Doesn’t setting the global state at the beginning of each test solve the problem?
While setting global state at the beginning of each test case will let you test your functions under ideal conditions, the above means that there’s a whole class of bugs that you’re not covering at all, and that you might not even be able to cover effectively because of how convoluted the circumstances that give rise to such bugs can be. Simply having some tests running is not the point – the point is to have a suite of tests that gives you confidence that (1) your code does what it is meant to do, and (2) still works correctly after changes are made to a part of the system.
I believe the source of problem is not because it is using global state, but you missed some other important test cases: the problem of “need to test all possible combinations of global states” is equivalent to “need to test all possible combinations of values of parameters”.
From a high level point of view, yes, global state can be seen as input to your function, but the devil is in the details. It’s not necessarily about a particular global state being invalid as input, it’s that there will be a bunch of unexpected flows of logic spanning several functions, resulting in sequences of states changing over time, that will lead to unexpected or unpredictable results.
A certain global state might be a perfectly valid input for a given function, and the function might correctly compute what it was supposed to compute with such input. Still, the unexpected thing might be that you arrived at that state in the first place, because that wasn’t supposed to happen in a given scenario.
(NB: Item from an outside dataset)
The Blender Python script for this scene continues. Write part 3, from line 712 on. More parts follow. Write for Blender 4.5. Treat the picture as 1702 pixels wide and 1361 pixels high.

E.g., maybe your user can’t click on a menu item, because it’s disabled, when in fact it shouldn’t be. There’s nothing wrong with the function that is in charge of the menu. There’s something wrong somewhere else in the logic flow, and it may be a result of an “unrelated” bugfix you did three weeks ago. You’ll be banging your head trying to figure out what sequence of events lead to such an outcome, and the bug will be in some bizarre place, not in the menu code, and not in the bugfix code.
With a function (or an object) that avoids globals and has well-defined inputs and outputs, and well-defined behaviors, you can reason about its correctness locally (without worrying about other code), and you can write a more effective, more structured set of tests. Furthermore, going one level higher, when reasoning about the correctness of the code that calls such functions, you don’t have to go back one level down to look inside those functions in order to understand what is going on.1 Now apply this idea recursively all the way up. If done well, many of the aberrant flows of logic that can arise with global state will not be possible by design. If there is a bug, you’re way more likely to find it in a place that makes sense, and fix it without affecting anything else.
1 To some people, this may sound like a pipe dream, but consider that you do it all the time when calling library functions. Imagine that simply calling a library or a framework function had a potential to break your own code somewhere else, and that then you had to look at the freakin source of the library to figure out why. Generally, you don’t know or care how those library functions are implemented, you know what they do in the high level sense, and that’s enough for you to understand the workings of your own function that utilities them. Well defined inputs, well defined outputs, predictable behavior. And the library itself is encapsulated and has no direct access to your own state, it only interacts with your code in a very structured way. Well, write your own code with a similar philosophy, in a smaller scale. As a rule of thumb, strive towards being able to treat calling your own code as calling a library function that’s safe and predictable.